## WHAT YOU NEED TO DO
Start at the line containing "Continue the Blender" and stop at the line containing "dup(can, (x, y, CH), lab)"; copy those lines exactly, both ends included, and no others.

** Begin MATERIAL FOR THIS TASK **

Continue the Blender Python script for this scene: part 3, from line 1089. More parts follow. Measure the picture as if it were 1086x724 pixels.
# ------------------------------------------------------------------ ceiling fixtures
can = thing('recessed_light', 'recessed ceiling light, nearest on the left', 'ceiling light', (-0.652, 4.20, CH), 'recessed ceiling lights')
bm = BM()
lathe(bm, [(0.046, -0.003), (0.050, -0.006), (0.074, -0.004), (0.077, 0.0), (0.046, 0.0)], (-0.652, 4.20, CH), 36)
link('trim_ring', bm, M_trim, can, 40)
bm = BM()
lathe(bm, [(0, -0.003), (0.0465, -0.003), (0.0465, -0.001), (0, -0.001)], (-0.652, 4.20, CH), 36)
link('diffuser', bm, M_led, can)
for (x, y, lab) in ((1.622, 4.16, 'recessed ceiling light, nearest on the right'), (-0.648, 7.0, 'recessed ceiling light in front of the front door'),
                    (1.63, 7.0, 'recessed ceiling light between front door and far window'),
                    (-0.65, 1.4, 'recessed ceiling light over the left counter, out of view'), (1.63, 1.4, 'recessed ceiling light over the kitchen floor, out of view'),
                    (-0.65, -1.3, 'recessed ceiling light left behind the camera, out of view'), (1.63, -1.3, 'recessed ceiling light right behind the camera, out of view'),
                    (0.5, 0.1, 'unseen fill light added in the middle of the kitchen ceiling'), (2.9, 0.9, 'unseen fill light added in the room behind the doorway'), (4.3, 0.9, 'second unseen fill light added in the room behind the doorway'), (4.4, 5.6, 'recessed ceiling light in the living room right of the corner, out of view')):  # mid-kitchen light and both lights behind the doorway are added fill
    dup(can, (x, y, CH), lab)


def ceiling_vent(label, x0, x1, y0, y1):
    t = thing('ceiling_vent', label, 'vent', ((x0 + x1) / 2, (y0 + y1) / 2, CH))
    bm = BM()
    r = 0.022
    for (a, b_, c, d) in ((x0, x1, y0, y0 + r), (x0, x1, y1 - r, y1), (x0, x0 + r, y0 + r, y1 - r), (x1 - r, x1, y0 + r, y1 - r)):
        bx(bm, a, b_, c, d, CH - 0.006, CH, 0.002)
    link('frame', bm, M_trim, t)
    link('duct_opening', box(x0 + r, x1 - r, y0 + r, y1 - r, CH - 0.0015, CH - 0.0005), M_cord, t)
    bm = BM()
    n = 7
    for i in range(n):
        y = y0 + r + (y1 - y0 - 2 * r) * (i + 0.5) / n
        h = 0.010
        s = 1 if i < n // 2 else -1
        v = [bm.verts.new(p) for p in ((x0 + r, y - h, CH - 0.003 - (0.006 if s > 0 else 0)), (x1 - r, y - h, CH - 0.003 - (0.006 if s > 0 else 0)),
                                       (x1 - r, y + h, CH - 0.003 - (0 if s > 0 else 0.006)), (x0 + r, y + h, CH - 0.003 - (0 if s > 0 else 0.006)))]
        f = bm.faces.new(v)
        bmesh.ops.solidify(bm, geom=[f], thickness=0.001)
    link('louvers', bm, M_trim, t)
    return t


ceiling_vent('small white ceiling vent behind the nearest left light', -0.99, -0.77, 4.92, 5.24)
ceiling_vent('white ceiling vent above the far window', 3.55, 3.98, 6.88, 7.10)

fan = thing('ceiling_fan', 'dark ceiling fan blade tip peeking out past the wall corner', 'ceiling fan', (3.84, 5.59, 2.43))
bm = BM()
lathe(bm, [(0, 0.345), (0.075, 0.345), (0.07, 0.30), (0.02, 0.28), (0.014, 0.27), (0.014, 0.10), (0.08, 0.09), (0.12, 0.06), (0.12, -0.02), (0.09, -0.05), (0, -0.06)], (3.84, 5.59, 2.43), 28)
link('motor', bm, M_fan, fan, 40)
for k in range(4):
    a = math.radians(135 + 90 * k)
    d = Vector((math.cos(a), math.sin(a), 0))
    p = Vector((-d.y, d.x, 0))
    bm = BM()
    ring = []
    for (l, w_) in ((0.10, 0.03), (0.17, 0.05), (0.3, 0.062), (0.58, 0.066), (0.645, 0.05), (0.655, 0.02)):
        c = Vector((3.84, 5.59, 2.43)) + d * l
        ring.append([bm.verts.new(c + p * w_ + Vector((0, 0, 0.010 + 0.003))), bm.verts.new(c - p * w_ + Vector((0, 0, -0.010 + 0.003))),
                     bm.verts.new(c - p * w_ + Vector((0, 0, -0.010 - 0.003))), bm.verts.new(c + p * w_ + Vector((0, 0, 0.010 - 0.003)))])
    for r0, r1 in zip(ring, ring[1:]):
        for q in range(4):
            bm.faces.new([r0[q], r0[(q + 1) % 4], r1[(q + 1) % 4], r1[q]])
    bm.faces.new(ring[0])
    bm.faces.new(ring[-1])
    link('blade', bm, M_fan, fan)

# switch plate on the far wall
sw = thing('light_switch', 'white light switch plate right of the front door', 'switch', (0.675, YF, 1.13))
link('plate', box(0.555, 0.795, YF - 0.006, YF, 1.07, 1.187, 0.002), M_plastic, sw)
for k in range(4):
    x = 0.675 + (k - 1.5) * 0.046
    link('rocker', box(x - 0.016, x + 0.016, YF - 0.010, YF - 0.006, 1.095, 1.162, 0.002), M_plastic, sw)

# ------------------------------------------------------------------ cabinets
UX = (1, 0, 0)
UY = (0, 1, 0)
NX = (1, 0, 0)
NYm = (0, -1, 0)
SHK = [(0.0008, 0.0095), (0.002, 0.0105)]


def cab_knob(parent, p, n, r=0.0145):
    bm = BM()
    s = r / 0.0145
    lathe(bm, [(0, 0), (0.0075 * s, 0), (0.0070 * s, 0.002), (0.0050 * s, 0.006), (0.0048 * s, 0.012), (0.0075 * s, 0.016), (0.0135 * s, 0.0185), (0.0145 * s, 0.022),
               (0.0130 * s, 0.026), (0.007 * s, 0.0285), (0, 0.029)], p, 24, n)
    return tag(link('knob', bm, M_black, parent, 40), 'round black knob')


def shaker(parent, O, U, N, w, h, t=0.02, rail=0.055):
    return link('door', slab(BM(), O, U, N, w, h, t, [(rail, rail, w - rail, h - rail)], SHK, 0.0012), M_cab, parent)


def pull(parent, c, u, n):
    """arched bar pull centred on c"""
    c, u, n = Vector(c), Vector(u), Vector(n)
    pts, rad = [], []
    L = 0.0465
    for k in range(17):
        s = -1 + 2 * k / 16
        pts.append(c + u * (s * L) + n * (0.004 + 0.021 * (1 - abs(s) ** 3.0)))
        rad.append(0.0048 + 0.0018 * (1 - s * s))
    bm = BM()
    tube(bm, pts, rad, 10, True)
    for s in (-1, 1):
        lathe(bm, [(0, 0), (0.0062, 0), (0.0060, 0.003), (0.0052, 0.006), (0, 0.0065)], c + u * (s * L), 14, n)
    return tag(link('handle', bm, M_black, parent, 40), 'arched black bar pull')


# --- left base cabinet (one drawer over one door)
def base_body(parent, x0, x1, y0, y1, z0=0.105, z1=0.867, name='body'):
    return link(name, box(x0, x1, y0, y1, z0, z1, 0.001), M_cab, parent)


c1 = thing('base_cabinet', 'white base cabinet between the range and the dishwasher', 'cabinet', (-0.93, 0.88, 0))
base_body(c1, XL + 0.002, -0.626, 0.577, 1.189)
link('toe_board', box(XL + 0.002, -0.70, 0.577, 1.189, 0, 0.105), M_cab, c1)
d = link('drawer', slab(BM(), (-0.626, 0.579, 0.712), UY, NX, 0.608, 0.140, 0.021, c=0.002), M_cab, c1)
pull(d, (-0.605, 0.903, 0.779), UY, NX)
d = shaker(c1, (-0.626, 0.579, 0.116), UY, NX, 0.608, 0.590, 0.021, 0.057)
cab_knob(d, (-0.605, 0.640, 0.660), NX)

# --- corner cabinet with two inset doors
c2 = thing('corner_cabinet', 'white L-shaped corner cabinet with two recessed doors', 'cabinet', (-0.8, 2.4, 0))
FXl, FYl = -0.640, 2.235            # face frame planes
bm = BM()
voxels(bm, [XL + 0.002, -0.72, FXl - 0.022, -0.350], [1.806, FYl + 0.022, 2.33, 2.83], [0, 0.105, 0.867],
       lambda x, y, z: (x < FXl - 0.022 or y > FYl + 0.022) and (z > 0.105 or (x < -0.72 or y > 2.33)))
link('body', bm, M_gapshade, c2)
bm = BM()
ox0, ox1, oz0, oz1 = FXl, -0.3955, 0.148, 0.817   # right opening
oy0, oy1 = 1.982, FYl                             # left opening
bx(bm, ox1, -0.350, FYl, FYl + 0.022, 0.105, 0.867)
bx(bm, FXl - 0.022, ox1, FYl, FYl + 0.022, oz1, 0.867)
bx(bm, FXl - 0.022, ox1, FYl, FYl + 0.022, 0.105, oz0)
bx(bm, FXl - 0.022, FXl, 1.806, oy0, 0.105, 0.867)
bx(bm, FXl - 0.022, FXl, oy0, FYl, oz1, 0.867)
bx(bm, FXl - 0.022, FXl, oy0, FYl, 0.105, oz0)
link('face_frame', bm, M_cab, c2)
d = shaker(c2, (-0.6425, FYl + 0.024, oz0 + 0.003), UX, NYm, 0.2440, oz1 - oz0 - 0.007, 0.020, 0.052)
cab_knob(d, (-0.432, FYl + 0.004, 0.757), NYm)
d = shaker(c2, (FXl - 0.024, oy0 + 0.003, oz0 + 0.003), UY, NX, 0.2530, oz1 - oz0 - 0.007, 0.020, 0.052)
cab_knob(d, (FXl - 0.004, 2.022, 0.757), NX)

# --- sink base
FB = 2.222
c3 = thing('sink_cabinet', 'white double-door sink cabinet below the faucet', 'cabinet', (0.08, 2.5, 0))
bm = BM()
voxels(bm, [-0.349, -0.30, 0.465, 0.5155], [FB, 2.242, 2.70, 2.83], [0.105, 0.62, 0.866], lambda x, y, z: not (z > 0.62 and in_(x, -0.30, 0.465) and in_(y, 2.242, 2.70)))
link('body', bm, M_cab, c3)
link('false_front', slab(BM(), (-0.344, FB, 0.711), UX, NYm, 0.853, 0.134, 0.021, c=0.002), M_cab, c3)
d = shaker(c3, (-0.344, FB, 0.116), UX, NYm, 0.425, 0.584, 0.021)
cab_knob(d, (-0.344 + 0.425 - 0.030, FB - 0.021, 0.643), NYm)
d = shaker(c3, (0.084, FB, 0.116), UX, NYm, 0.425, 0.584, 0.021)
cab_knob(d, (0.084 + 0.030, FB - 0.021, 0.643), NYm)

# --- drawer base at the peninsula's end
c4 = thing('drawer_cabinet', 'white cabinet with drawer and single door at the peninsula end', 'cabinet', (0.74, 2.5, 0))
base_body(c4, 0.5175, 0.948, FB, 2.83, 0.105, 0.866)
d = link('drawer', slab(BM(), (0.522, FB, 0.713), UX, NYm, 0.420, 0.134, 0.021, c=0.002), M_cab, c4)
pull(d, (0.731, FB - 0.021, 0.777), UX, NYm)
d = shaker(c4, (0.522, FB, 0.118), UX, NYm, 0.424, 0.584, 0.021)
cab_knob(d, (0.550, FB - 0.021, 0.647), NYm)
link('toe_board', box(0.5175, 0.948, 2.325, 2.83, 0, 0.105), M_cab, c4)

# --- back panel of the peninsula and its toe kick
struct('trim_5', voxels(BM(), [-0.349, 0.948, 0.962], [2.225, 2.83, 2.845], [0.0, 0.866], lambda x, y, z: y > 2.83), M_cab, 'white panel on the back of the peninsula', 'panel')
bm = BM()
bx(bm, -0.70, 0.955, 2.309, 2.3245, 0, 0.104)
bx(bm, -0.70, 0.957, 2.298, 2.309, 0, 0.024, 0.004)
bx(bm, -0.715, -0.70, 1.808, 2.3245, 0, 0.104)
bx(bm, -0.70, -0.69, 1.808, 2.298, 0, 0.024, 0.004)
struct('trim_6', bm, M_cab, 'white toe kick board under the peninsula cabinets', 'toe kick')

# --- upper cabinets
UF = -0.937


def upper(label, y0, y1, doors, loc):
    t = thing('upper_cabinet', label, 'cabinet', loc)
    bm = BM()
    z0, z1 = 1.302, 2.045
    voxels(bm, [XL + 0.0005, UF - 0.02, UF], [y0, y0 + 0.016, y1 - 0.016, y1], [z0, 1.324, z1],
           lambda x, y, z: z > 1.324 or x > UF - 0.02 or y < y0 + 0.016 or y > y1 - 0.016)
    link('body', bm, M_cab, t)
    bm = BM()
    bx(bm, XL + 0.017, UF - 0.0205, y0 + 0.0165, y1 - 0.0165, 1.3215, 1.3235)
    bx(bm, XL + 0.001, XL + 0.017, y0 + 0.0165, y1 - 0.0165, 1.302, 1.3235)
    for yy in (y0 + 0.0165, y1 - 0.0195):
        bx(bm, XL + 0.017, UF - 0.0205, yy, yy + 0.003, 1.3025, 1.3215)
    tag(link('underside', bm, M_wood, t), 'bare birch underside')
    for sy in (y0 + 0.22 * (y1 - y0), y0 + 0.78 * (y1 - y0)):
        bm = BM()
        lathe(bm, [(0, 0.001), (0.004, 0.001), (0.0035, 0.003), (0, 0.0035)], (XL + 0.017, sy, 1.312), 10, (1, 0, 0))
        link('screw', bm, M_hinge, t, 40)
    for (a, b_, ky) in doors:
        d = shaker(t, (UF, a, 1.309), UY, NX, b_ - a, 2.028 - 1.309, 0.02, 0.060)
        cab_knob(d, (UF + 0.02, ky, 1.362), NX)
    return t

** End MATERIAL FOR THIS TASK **
** Begin MATERIAL FOR THIS TASK **

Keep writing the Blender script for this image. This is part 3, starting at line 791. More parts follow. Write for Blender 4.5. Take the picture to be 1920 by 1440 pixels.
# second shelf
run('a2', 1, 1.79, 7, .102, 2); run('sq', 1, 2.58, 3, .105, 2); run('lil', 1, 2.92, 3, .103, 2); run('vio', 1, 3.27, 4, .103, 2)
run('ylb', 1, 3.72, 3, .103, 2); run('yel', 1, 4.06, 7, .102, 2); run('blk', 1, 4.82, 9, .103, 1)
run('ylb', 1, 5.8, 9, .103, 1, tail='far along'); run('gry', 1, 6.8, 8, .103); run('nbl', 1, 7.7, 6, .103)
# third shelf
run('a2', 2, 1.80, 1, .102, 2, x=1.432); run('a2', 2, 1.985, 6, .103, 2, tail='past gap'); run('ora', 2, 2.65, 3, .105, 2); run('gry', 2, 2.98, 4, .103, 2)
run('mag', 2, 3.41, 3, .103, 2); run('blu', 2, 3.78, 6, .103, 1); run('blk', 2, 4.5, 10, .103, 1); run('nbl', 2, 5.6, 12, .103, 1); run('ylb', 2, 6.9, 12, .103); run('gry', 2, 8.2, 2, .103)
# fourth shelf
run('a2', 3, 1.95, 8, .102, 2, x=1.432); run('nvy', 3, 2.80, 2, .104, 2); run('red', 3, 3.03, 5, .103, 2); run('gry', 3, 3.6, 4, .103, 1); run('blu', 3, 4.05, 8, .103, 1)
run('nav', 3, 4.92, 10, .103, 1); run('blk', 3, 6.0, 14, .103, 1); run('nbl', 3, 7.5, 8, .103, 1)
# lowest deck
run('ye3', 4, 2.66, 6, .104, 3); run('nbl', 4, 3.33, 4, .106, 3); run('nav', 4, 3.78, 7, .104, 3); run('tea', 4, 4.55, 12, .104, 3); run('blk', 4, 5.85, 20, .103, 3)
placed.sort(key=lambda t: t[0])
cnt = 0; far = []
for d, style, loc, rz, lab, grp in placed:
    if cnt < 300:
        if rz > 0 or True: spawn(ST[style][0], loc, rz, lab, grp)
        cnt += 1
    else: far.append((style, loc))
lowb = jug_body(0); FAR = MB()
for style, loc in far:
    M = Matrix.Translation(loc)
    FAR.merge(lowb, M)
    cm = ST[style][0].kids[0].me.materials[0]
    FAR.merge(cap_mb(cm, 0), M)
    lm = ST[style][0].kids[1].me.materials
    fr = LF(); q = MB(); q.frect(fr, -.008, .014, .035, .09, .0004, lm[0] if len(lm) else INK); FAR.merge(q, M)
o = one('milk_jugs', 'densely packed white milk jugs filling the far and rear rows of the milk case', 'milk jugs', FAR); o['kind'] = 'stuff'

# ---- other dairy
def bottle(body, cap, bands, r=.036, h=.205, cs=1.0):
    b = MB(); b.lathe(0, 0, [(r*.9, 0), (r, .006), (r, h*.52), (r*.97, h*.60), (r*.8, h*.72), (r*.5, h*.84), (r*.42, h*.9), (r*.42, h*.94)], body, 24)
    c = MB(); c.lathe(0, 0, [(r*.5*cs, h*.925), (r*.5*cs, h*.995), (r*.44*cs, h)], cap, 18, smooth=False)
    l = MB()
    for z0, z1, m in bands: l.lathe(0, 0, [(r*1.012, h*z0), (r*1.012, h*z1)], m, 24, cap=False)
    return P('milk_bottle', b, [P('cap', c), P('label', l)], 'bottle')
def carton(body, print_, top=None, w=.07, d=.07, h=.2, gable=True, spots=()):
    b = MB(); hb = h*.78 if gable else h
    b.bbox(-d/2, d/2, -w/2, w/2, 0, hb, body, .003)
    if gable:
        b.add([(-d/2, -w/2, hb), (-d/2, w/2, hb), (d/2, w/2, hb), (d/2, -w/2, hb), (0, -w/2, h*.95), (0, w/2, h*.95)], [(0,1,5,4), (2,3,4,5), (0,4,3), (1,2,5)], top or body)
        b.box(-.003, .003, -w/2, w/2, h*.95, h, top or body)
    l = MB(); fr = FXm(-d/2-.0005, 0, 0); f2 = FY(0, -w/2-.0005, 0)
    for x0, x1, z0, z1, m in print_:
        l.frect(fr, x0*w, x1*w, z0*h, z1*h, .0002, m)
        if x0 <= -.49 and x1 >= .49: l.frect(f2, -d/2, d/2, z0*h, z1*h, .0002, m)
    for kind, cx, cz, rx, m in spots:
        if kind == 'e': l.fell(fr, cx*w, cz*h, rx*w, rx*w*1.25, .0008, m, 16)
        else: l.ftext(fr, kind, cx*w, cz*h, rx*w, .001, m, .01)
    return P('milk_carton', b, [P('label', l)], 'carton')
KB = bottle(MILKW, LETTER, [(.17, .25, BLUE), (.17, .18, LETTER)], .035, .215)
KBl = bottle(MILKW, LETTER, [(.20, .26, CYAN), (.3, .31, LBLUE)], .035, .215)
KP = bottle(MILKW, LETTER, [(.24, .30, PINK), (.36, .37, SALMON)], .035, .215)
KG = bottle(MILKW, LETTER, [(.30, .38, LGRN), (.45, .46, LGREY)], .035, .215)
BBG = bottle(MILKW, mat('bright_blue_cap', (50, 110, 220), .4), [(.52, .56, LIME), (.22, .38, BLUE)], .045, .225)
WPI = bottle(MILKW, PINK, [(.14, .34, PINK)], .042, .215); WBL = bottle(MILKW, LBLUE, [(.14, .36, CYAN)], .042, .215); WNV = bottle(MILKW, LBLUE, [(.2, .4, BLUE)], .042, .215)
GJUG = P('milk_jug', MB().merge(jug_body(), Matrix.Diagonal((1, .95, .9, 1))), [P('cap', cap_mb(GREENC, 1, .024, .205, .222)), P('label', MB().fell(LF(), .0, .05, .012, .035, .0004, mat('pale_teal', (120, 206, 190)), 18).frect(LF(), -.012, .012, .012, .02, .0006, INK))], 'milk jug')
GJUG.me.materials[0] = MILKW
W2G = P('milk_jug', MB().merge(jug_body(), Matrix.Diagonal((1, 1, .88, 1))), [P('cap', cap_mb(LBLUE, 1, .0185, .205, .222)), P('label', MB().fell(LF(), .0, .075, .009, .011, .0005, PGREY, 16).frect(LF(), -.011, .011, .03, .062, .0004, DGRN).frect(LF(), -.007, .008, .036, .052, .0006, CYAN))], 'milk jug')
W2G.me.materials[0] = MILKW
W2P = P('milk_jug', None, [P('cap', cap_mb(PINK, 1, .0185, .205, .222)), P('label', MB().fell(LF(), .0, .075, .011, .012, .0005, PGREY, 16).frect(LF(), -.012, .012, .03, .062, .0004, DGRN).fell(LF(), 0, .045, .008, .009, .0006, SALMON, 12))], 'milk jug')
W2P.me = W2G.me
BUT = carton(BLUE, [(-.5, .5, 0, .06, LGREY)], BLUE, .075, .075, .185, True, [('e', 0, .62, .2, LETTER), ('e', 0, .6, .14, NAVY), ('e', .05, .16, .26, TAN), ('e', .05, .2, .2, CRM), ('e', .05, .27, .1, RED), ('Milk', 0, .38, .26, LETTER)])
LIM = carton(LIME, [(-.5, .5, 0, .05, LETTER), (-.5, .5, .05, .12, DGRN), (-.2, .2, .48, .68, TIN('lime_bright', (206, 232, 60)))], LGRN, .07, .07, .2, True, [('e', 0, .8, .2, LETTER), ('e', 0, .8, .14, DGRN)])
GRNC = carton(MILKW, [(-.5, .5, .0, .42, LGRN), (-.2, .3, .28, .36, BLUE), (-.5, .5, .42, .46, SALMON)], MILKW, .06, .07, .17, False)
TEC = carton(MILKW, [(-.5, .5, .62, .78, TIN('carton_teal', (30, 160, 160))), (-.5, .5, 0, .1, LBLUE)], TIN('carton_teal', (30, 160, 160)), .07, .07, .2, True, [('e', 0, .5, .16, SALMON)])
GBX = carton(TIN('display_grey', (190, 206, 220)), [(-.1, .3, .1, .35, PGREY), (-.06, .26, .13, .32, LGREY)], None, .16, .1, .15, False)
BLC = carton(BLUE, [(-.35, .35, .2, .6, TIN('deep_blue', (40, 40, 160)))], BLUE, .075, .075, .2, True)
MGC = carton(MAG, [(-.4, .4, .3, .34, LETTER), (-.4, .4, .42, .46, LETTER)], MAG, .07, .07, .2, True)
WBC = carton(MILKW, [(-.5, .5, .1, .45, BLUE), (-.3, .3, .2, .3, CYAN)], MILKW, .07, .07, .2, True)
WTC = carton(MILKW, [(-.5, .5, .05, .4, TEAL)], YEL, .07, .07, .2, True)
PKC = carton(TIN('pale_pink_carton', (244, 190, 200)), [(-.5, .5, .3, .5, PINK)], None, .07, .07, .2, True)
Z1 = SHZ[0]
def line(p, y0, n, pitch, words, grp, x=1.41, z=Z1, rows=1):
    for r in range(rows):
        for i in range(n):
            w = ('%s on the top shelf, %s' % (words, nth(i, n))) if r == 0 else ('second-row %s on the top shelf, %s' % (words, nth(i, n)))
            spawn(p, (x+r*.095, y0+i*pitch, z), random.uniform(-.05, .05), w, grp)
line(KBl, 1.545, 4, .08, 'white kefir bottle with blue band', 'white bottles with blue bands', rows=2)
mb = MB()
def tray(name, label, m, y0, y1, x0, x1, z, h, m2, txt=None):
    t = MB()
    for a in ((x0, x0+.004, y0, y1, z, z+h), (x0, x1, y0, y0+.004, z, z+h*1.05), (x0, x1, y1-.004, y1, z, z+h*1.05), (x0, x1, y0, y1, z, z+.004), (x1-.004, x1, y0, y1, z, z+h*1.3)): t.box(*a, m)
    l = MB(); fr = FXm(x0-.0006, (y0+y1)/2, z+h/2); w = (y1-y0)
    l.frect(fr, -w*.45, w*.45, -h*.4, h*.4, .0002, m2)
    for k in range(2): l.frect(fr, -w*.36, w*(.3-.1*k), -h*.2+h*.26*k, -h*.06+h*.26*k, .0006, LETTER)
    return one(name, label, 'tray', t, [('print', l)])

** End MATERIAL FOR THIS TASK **

## COMPLETED EXERCISE
Continue the Blender Python script for this scene: part 3, from line 1089. More parts follow. Measure the picture as if it were 1086x724 pixels.
# ------------------------------------------------------------------ ceiling fixtures
can = thing('recessed_light', 'recessed ceiling light, nearest on the left', 'ceiling light', (-0.652, 4.20, CH), 'recessed ceiling lights')
bm = BM()
lathe(bm, [(0.046, -0.003), (0.050, -0.006), (0.074, -0.004), (0.077, 0.0), (0.046, 0.0)], (-0.652, 4.20, CH), 36)
link('trim_ring', bm, M_trim, can, 40)
bm = BM()
lathe(bm, [(0, -0.003), (0.0465, -0.003), (0.0465, -0.001), (0, -0.001)], (-0.652, 4.20, CH), 36)
link('diffuser', bm, M_led, can)
for (x, y, lab) in ((1.622, 4.16, 'recessed ceiling light, nearest on the right'), (-0.648, 7.0, 'recessed ceiling light in front of the front door'),
                    (1.63, 7.0, 'recessed ceiling light between front door and far window'),
                    (-0.65, 1.4, 'recessed ceiling light over the left counter, out of view'), (1.63, 1.4, 'recessed ceiling light over the kitchen floor, out of view'),
                    (-0.65, -1.3, 'recessed ceiling light left behind the camera, out of view'), (1.63, -1.3, 'recessed ceiling light right behind the camera, out of view'),
                    (0.5, 0.1, 'unseen fill light added in the middle of the kitchen ceiling'), (2.9, 0.9, 'unseen fill light added in the room behind the doorway'), (4.3, 0.9, 'second unseen fill light added in the room behind the doorway'), (4.4, 5.6, 'recessed ceiling light in the living room right of the corner, out of view')):  # mid-kitchen light and both lights behind the doorway are added fill
    dup(can, (x, y, CH), lab)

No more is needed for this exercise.